Fingerprint recognition in schools
Nicholas Bohm
ukcrypto at chiark.greenend.org.uk
Mon, 06 Oct 2008 11:02:34 +0100
Ian Batten wrote:
>
> On 05 Oct 08, at 1046, David Hansen wrote:
>
>> On 5 Oct 2008 at 9:18, Ian Batten wrote:
>>
>>> parents whose
>>> children are already in the school are heartily sick of the fact that
>>> payment has to be made by cheque,
>>
>> Why are they?
>
>
> Because when daughter shouts ``I need some money for lunch'' as we're
> all heading out of the house in the morning (for extra points on a day
> when other daughter needs to be taken early), it means ferreting around
> for a cheque book, writing a cheque, and then her going to the other end
> of the school when she gets there in order to pay it in.
>
> Alternatively, I can just stick some money in online with a debit card
> when I get to work, making things much easier for everyone.
>
> Cheques are over. It may be that for a tiny minority they still have an
> appeal --- although I'd have thought pieces of paper with name, sort
> code and account number on the front, a good example of your signature,
> and either your address or your debit card number written on the back
> would be regarded as a bit worrying --- but for most of the population
> they're an archaic nuisance. Remember: one thing M&S did to restore
> their high-street sales was to stop insisting that cash and cheques were
> the only means of payment they'd accept.
>
> About the only people we write cheques to are schools (trips, lunches,
> peripatetics, etc) and in every case doing an on-line transfer would be
> easier and cheaper for all parties concerned. And it always comes in
> clusters one larger than the new cheque book ordering threshold, too; I
> think last week's highspot was five cheques in a morning.
>
> Extra idiocy points to the woman in Waitrose last week, loudly telling
> everything that as cheques were legal tender she intended to keep paying
> with them and would call the police if shops refused to accept them.
> It's quite a trifecta to (a) not understand what legal tender means (b)
> not know that cheques aren't, and never were, legal tender and (c) not
> understand how legal tender would be enforced.
I suspect (a) and (c) are very widespread, though expecting a cheque to
be legal tender is fairly startling.
(Just for the curious, if in your capacity as a debtor you present your
creditor by way of payment with something that is "legal tender" for the
amount in question, and she declines to accept it, then when faced with
a claim for the sum owed you have a defence of tender.)

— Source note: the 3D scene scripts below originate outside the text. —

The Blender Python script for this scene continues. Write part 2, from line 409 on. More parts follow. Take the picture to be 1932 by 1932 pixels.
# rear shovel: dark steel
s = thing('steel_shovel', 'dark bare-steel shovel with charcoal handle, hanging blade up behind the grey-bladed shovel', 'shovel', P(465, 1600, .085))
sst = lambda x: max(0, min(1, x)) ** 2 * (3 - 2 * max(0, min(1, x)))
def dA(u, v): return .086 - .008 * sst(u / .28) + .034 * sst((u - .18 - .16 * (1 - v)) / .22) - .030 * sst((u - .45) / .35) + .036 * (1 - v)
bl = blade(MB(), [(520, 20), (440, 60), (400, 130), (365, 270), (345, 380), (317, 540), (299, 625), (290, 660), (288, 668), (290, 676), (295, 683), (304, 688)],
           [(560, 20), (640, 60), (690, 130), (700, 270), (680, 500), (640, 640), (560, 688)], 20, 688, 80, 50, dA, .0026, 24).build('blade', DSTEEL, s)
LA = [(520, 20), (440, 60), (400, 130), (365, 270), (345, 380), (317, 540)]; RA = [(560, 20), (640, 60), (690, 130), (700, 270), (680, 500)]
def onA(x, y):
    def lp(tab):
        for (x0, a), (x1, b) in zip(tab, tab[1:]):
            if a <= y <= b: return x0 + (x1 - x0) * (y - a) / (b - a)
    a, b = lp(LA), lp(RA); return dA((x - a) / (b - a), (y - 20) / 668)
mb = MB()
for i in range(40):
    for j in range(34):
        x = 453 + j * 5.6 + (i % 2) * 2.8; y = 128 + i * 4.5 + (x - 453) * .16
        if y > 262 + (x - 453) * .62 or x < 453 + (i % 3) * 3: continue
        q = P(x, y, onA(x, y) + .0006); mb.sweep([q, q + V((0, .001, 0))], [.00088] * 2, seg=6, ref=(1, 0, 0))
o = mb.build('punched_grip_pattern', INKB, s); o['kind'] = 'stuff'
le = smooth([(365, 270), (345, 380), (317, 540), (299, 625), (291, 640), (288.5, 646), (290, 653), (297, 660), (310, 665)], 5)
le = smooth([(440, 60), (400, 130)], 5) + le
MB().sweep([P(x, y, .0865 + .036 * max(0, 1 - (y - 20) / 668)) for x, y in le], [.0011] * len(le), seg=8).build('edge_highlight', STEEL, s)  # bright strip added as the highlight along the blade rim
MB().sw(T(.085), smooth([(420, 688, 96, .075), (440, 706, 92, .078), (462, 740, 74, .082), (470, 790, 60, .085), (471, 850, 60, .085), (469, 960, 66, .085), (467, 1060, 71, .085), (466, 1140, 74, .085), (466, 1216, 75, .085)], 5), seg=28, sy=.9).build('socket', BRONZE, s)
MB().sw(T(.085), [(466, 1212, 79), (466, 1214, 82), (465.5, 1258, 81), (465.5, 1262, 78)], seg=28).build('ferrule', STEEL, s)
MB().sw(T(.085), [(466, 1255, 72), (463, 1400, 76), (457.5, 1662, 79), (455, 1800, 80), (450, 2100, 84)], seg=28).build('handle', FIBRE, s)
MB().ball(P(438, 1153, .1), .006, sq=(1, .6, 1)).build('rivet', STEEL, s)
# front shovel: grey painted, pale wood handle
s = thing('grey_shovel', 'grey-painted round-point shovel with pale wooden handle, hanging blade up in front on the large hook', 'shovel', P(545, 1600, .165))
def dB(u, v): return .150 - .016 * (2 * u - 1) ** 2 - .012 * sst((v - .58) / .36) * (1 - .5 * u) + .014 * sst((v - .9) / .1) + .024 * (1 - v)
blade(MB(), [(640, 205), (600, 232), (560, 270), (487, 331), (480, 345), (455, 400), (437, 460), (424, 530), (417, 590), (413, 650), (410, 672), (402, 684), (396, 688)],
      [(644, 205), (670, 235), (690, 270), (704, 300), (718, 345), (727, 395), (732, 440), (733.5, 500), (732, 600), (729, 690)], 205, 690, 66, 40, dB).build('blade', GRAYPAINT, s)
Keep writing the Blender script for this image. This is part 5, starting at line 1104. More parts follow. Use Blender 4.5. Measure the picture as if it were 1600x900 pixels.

But the real point is that although cheques are a nuisance to pay with
and to receive, as a form of payment they have the advantage that a
forgery is almost always a nullity (s24 Bills of Exchange Act 1882:
Subject to the provisions of this Act, where a signature on a bill is
forged or placed thereon without the authority of the person whose
signature it purports to be, the forged or unauthorised signature is
wholly inoperative, and no right to retain the bill or to give a
discharge therefor or to enforce payment thereof against any party
thereto can be acquired through or under that signature, unless the
party against whom it is sought to retain or enforce payment of the bill
is precluded from setting up the forgery or want of authority.
Provided that nothing in this section shall affect the ratification of
an unauthorised signature not amounting to a forgery.)
So cheque forgery is a form of identity fraud which almost always
lumbers the bank, not the customer. But with chip and pin, and online
payments, the banks often get away with the line that it was your
number/password, so it must have been you or you must have been careless
in breach of the banking code, and you rather than the bank get lumbered.